Den Anfang machte Borgdorf-Seedorfs derzeitige Wehrführerin Nina Pingel, die bereits vor fünf Jahren mit einer sehr deutlichen Mehrheit als neue und erste weibliche Führungskraft im Amtsbereich gewählt wurde. 1994 trat die heute 41-jährige Brandmeisterin als erste Frau in die Langwedeler Wehr ein und wechselte nach ihrem Umzug 2004 in die Borgdorf-Seedorfer. Dort ebenfalls auch als einziges weibliches Mitglied der Wehr, war sie bis zur ihrer Wahl bereits drei Jahre stellvertretende Wehrführerin. „Das ist ein historischer Tag“, stellte Amtswehrführer Dirk Arendt bei ihrer Wahl zur Wehrführerin fest, denn in seinen Augen übernahm sie damit die Vorreiterrolle im gesamten Amt Nortorfer Land.

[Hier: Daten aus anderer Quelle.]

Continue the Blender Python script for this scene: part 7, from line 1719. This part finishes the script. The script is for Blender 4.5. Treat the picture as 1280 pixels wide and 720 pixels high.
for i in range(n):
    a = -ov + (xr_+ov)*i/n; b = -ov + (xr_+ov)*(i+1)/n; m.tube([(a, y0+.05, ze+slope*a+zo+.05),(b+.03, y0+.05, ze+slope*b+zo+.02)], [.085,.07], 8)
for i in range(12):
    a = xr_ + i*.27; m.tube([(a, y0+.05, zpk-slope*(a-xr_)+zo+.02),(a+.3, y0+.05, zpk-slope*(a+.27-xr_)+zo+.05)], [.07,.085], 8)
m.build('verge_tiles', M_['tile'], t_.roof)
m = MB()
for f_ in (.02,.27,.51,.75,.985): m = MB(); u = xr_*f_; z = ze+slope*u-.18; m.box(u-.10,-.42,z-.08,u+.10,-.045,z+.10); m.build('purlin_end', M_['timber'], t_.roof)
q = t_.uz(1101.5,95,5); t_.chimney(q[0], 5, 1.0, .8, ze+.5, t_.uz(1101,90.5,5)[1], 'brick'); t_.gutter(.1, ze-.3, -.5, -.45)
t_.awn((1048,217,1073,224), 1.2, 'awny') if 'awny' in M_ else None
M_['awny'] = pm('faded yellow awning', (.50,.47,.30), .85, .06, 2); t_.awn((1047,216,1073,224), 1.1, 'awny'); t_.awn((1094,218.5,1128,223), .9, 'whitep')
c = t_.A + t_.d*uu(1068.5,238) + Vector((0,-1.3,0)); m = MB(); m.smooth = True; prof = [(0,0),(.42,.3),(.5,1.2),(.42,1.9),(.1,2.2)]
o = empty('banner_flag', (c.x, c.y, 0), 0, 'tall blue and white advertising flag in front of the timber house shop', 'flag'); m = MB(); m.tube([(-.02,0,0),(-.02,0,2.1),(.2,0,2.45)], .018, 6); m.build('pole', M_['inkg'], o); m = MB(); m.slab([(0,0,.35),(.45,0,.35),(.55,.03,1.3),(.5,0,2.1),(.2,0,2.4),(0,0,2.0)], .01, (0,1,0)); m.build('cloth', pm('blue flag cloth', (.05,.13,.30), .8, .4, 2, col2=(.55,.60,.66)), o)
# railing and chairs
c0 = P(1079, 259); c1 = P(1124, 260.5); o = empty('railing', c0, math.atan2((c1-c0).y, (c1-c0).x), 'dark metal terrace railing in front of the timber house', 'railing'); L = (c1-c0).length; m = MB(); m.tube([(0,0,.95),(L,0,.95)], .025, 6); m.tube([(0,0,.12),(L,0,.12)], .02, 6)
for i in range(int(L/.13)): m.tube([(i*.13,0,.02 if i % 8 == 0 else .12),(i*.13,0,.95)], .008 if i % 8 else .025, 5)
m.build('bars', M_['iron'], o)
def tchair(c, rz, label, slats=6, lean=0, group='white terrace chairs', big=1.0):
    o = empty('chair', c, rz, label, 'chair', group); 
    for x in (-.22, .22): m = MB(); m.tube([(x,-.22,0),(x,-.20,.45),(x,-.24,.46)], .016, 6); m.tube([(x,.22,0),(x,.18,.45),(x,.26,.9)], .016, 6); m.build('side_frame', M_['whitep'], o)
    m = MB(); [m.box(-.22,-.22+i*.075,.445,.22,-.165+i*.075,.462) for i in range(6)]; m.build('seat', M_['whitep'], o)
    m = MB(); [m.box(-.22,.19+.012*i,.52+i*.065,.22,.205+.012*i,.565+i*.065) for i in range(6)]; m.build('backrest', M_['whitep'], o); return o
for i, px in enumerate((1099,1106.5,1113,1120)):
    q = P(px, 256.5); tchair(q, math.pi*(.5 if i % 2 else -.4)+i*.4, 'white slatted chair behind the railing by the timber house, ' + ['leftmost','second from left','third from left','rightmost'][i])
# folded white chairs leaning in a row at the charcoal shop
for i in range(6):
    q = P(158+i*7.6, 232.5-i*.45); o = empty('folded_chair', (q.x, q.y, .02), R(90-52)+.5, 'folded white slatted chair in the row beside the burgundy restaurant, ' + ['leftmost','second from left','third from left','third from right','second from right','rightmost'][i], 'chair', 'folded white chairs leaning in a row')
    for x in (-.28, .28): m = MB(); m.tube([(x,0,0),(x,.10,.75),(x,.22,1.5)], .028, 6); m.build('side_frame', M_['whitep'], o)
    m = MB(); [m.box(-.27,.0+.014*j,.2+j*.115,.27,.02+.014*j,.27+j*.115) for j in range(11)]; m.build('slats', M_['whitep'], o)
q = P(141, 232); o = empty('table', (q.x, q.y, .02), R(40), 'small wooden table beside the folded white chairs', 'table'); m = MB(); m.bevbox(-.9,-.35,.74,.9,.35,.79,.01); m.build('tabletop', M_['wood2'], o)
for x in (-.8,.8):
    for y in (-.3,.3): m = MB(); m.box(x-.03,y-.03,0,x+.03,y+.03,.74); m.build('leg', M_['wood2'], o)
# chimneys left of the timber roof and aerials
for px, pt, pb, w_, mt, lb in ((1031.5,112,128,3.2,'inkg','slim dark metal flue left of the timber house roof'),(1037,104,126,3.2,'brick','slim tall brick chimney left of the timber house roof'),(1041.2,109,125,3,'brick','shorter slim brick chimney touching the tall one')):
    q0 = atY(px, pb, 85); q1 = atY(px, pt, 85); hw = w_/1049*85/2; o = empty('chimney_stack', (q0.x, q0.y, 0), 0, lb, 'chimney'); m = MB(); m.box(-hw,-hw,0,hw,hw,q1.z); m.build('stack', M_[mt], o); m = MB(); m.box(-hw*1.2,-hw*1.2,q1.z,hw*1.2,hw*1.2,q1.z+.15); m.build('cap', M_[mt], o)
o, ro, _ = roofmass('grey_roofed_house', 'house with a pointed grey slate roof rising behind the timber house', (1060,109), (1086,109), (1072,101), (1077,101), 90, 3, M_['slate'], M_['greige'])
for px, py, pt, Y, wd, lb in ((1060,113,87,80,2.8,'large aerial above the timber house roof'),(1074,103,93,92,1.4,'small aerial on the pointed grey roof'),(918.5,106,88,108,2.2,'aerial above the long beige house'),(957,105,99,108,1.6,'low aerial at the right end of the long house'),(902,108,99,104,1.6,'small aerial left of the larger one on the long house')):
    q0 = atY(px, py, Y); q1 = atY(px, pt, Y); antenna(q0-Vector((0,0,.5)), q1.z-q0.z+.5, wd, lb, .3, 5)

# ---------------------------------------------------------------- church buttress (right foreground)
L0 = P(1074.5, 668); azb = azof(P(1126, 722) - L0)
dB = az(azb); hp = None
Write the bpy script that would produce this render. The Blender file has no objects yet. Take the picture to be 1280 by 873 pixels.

Zwei Jahre später wählten die Groß Vollstedter Petra Henningsen zur stellvertretenden Wehrführerin. Dritte im Bunde ist Nadine Sedat von der Freiwilligen Feuerwehr Warder. Sie wurde 2015 ebenfalls mit einer deutlichen Mehrheit zur stellvertretenden Wehrführerin ernannt. Doch nur mit den Wahlen war es für die drei Frauen noch lange nicht getan, warteten nun doch jede Menge Schulungen und Lehrgänge auf sie – schließlich müssen sowohl die Wehrführer als auch deren Stellvertreter der Gemeindewehren den Rang eines Brandmeisters haben. Die Ausbildungen zur Truppführerin und Gruppenführerin müssen dafür genauso erfolgreich absolviert werden, wie die zur Zugführerin. Den Abschluss bildet die Teilnahme an einem Seminar zur Leitung einer Feuerwehr.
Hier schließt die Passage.